Cumhur İttifakı'nın böyle bir düzenleme yapması, birçok ilde ittifakın birinci çıkamayacağı öngörüsünden kaynaklanıyor olabilir.

3) Sandık Kurulları düzenlemesi

Halihazırda partiler, zayıf oldukları yerlerde sandık kurullarına başka partilerin üyelerini gönderebiliyordu. Düzenlemede bu durum partilerin “oluruna” bağlanmış. Bu düzenlemeyle ittifak partilerinin sandık kurulu dayanışmasının önüne geçilmek isteniyor olabilir. Bu düzenlemenin Doğu ve Güneydoğu Anadolu bölgelerinde CHP ve İYİ Parti  gibi partiler açısından sorun olması muhtemel.

3) Muhtarlar düzenlemesi

Teklifle muhtar seçimi son derece tuhaf bir hal alıyor. Seçim bir “muhtarlık seçimi” olmaktan çıkıyor ve “muhtar adayı sıralama seçimine” dönüştürülüyor. Seçilen kişiye “Muhtar” değil, “Birinci aday” tanımlaması yapılıyor. Eğer o aday seçimden sonraki bir ayda şartları yerine getiremezse yerine “ikinci aday” mazbatayı alıyor. Teklifin gerekçesinde bu düzenlemenin muhtarlık seçimlerinin tekrarlanmasının önüne geçmek için yapıldığı ifade ediliyor. Ancak bu düzenlemenin “kayyum muhtar” dönemi başlatması kaçınılmaz görünüyor.
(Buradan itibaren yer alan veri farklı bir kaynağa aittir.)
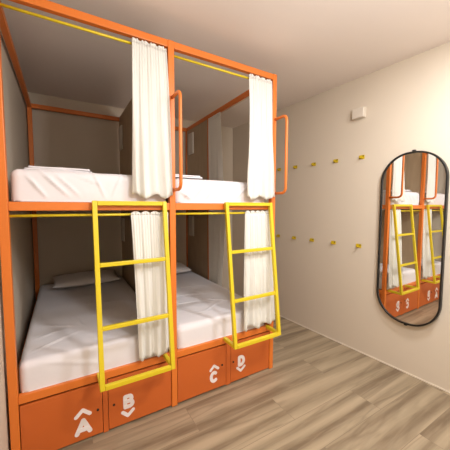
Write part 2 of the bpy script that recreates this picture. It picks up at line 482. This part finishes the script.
# ------------------------------------------------------------------ curtains
def curtain(p0, p1, q0, q1, zt, zb, n, seed, label, normal, amp=.014, rod_z=None, waist=0):
    """p0,p1: top ends (x,y); q0,q1: bottom ends. normal: unit (x,y)."""
    rnd = random.Random(seed)
    t = empty('curtain', ((p0[0]+p1[0])/2, (p0[1]+p1[1])/2, zb)); tag(t, label, 'curtain', 'cream curtains on the bunk bed')
    NS, NT = n*14, 46
    ph = [rnd.uniform(-.6, .6) for _ in range(n+2)]; am = [rnd.uniform(.3, 1.3) for _ in range(n+2)]
    def pos(s, t_, z):
        # s along the width, t_ 0 top .. 1 bottom
        f = s*n; i = int(f); fr = f-i
        i = min(i, n)
        ph_s = ph[i]*(1-fr)+ph[min(i+1, n+1)]*fr; am_s = am[i]*(1-fr)+am[min(i+1, n+1)]*fr
        k = t_**.8
        A = amp*(.45+.75*k)*(1-(1-am_s)*min(1, t_*2))
        w = (1-.5*(1-t_))*math.sin(2*PI*f + 1.9*ph_s*min(1, t_*1.8) + .8*math.sin(3*t_+seed)) + .55*math.sin(2*PI*f*3.3+seed+2*ph_s)*(1-t_)**1.5 + .3*math.sin(2*PI*f*.43+2*seed+1.5*t_)
        ww = 1 - waist*math.sin(PI*min(1, t_*1.25))
        ss = .5+(s-.5)*ww + .012*math.sin(2*PI*f*.5+seed)*k
        x = (p0[0]+(p1[0]-p0[0])*ss)*(1-k) + (q0[0]+(q1[0]-q0[0])*ss)*k
        y = (p0[1]+(p1[1]-p0[1])*ss)*(1-k) + (q0[1]+(q1[1]-q0[1])*ss)*k
        wob = noise.noise(Vector((s*3+seed, t_*3, seed)))*.010*k
        return Vector((x+normal[0]*(A*w+wob), y+normal[1]*(A*w+wob), z))
    bm = bmesh.new(); g = []
    for a in range(NS+1):
        s = a/NS; col = []
        for b in range(NT+1):
            t_ = b/NT
            zbot = zb + .012*math.sin(2*PI*s*n*.5+seed) + .014*noise.noise(Vector((s*4, seed, 0)))
            z = zt+(zbot-zt)*t_
            col.append(bm.verts.new(pos(s, t_, z)-Vector(t.location)))
        g.append(col)
    for a in range(NS):
        for b in range(NT):
            bm.faces.new([g[a][b], g[a+1][b], g[a+1][b+1], g[a][b+1]])
    o = obj('curtain_panel', bm, 'cloth', t, True)
    sd = o.modifiers.new('solid', 'SOLIDIFY'); sd.thickness = .0016; sd.offset = 0
    # gathered heading above the rod
    bm = bmesh.new(); g = []
    for a in range(NS+1):
        s = a/NS; col = []
        for b in range(5):
            h = .0005 + (.012+.010*abs(math.sin(PI*s*n)))*b/4
            p = pos(s, 0, zt+h); nn = .006*math.sin(2*PI*s*n*2)*b/4
            col.append(bm.verts.new(p+Vector((normal[0]*nn, normal[1]*nn, 0))-Vector(t.location)))
        g.append(col)
    for a in range(NS):
        for b in range(4): bm.faces.new([g[a][b], g[a+1][b], g[a+1][b+1], g[a][b+1]])
    o = obj('curtain_heading', bm, 'cloth', t, True)
    sd = o.modifiers.new('solid', 'SOLIDIFY'); sd.thickness = .0014; sd.offset = 0
    return t
FN = (0, -1)
curtain((.690, .009), (.910, .009), (.668, -.028), (.930, -.030), 2.476, 1.515, 4, 1, 'cream curtain gathered beside the middle post of the upper left bunk', FN, .014)
curtain((1.585, .009), (1.820, .009), (1.548, -.028), (1.834, -.030), 2.476, 1.520, 4, 2, 'cream curtain gathered beside the right post of the upper right bunk', FN, .014, waist=.10)
curtain((.662, .009), (.912, .009), (.690, -.030), (.905, -.030), 1.394, .436, 4, 3, 'cream curtain hanging behind the left ladder on the lower left bunk', FN, .013)
curtain((1.558, .009), (1.812, .009), (1.525, -.036), (1.850, -.036), 1.394, .448, 5, 4, 'cream curtain hanging behind the right ladder on the lower right bunk', FN, .014)
SX = XR-.046
curtain((SX, .87), (SX, 1.160), (SX, .80), (SX, 1.160), 2.474, 1.50, 5, 5, 'cream curtain in the side opening of the upper right bunk', (1, 0), .009)
curtain((SX, .74), (SX, 1.160), (SX, .86), (SX, 1.160), 1.394, .44, 6, 6, 'cream curtain in the side opening of the lower right bunk', (1, 0), .009)

# ------------------------------------------------------------------ pale panels near the bed heads
def head_panel(x, y, z, label):
    t = empty('bedside_panel', (x, y, z)); tag(t, label, 'panel', 'pale panels by the bed heads')
    bm = bmesh.new(); box(bm, -.018, -.0005, -.075, .075, -.14, .14); obj('panel_body', bm, 'panel', t, bevel=.004)
    bm = bmesh.new(); box(bm, -.024, -.0182, -.062, .062, -.125, .125); obj('panel_cover', bm, 'panel', t, bevel=.003)
head_panel(XM-.009, 1.73, 2.27, 'pale upright panel on the brown partition at the head of the upper left bunk')
head_panel(XM-.009, 1.73, 1.16, 'pale upright panel on the brown partition at the head of the lower left bunk')
head_panel(XR-.034, 1.68, 2.30, 'pale upright panel on the brown side board of the upper right bunk')
head_panel(XR-.034, 1.68, 1.18, 'pale upright panel on the brown side board of the lower right bunk')

# ------------------------------------------------------------------ right wall: hooks, alarm box, mirror
def make_hook():
    t = empty('coat_hook', (0, 0, 0))
    bm = bmesh.new(); box(bm, -.005, 0, -.027, .027, -.019, .019); obj('back_plate', bm, 'hookyellow', t, bevel=.002)
    bm = bmesh.new()
    pts = [(-.005, -.006), (-.036, -.009), (-.042, .006)]
    th = .005
    for (xa, za), (xb, zb) in zip(pts, pts[1:]):
        sqtube(bm, (xa, 0, za), (xb, 0, zb), .016, th, Vector((0, 0, 1)) if abs(zb-za) < .012 else Vector((-1, 0, 0)))
    obj('peg', bm, 'hookyellow', t, bevel=.001)
    for y, z in ((.016, -.009), (-.016, .009)):
        bm = bmesh.new(); tube(bm, [(-.005, y, z), (-.0075, y, z)], .0055, 10); obj('screw', bm, 'dark', t)
    return t
proto = None
ys = [-.189, .089, .366, .632, .901]
pl = ['nearest the mirror', 'second from the mirror', 'third from the mirror', 'fourth from the mirror', 'farthest from the mirror']
for row, z in (('upper', 1.928), ('lower', 1.065)):
    for i, y in enumerate(ys):
        if proto is None:
            proto = make_hook(); h = proto
        else:
            h = proto.copy(); C.objects.link(h)
            for ch in proto.children:
                c = ch.copy(); C.objects.link(c); c.parent = h
        h.location = wallp(y, z, .0005); h.rotation_euler = (0, 0, TH)
        tag(h, 'yellow coat hook in the %s row on beige wall, %s' % (row, pl[i]), 'coat hook', 'yellow coat hooks in two rows')

t = empty('alarm_box', wallp(-.155, 2.345, .0005), TH); tag(t, 'small white plastic box high on the beige wall above the hooks', 'alarm box')
bm = bmesh.new(); box(bm, -.012, 0, -.060, .060, -.050, .050); obj('back_box', bm, 'plastic', t, bevel=.003)
bm = bmesh.new(); box(bm, -.045, -.0122, -.057, .057, -.047, .047); obj('cover', bm, 'plastic', t, bevel=.006, seg=3)

def pill(w, h, r, n=20):
    out = []
    for cx, cz, a in ((w/2-r, h/2-r, 0), (-w/2+r, h/2-r, 90), (-w/2+r, -h/2+r, 180), (w/2-r, -h/2+r, 270)):
        for k in range(n+1):
            t_ = math.radians(a+90*k/n); out.append((cx+r*math.cos(t_), cz+r*math.sin(t_)))
    return out
mz = (1.905+.445)/2; mh = 1.905-.445; mw = .50
t = empty('pill_mirror', wallp(-.640, mz, .0145), TH-math.radians(2.9))
tag(t, 'tall pill shaped mirror in thin black frame on the beige wall', 'mirror')
bm = bmesh.new()
o_ = pill(mw, mh, .235); i_ = pill(mw-.028, mh-.028, .221)
rings = [[bm.verts.new((x, y, z)) for y, z in prof] for x, prof in ((0, o_), (-.030, o_), (-.030, i_), (0, i_))]
k = len(o_)
for a in range(4):
    for b in range(k):
        bm.faces.new([rings[a][b], rings[a][(b+1) % k], rings[(a+1) % 4][(b+1) % k], rings[(a+1) % 4][b]])
obj('mirror_frame', bm, 'black', t, bevel=.002)
bm = bmesh.new(); g_ = pill(mw-.029, mh-.029, .2205)
A = [bm.verts.new((-.020, y, z)) for y, z in g_]; B = [bm.verts.new((-.014, y, z)) for y, z in g_]
bm.faces.new(A); bm.faces.new(B)
for b in range(k): bm.faces.new([A[b], A[(b+1) % k], B[(b+1) % k], B[b]])
obj('mirror_glass', bm, 'mirror', t)
for z in (mh/2+.008, -mh/2-.008):
    bm = bmesh.new(); box(bm, -.016, .012, -.011, .011, z-.007, z+.007); obj('mounting_clip', bm, 'black', t, bevel=.002)

# ------------------------------------------------------------------ light
def lamp(name, loc, power, size, col=(1, .93, .84), spread=180):
    L = bpy.data.lights.new(name, 'AREA'); L.shape = 'DISK'; L.size = size; L.energy = power; L.color = col
    L.spread = math.radians(spread)
    o = bpy.data.objects.new(name, L); C.objects.link(o); o.location = loc; return o
lamp('ceiling_light', (2.1, -1.5, ZC-.02), 31, .22, (.95, .975, 1))
def fill_point(name, loc, power, rad, col):
    L = bpy.data.lights.new(name, 'POINT'); L.energy = power; L.shadow_soft_size = rad; L.color = col
    o = bpy.data.objects.new(name, L); C.objects.link(o); o.location = loc; return o
fill_point('fill_light', (1.25, -1.85, 2.30), 67, .12, (.95, .975, 1))  # unseen lamp added as fill for the ceiling and bunk interiors
w = bpy.data.worlds.new('world'); S.world = w; w.use_nodes = True
w.node_tree.nodes['Background'].inputs[0].default_value = (0, 0, 0, 1)

# ------------------------------------------------------------------ camera
yaw, pit, rol = .5391, .0682, .0024
fw = Vector((math.sin(yaw)*math.cos(pit), math.cos(yaw)*math.cos(pit), -math.sin(pit)))
r = Vector((math.cos(yaw), -math.sin(yaw), 0)); u = r.cross(fw)
r2 = r*math.cos(rol)+u*math.sin(rol); u2 = -r*math.sin(rol)+u*math.cos(rol)
cd = bpy.data.cameras.new('camera'); cam = bpy.data.objects.new('camera', cd); C.objects.link(cam)
cd.sensor_width = 36; cd.lens = 272.755/450*36; cd.clip_start = .01
mw_ = Matrix((r2, u2, -fw)).transposed().to_4x4(); mw_.translation = Vector((.2819, -1.8057, 1.45))
cam.matrix_world = mw_
S.camera = cam
S.view_settings.view_transform = 'Standard'; S.view_settings.look = 'None'
S.view_settings.exposure = .15; S.view_settings.gamma = 1; S.view_settings.use_curve_mapping = False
Cumhur İttifakı'nın Seçim Yasası teklifini görünce, iktidarın zor durumda olduğu izlenimine kapıldım. Demek ki oyların düştüğünü artık iktidar da anlamış ve artık çözümü seçmende ya da oyları artırmada değil seçim ve sandık kurullarında değişiklik yapmakta görüyorlar. Demek ki artık zaferi sandıkta değil, kağıt üstünde kazanma çabası ağır basıyor.

Daha az oyla aynı ya da daha fazla milletvekili çıkarmanın yollarını arıyorlar ama millet kararını verdikten sonra ne yapılırsa boşuna…

Oy kaybedince yapılan her değişiklik sizin aleyhinize sonuçlar doğurabilir.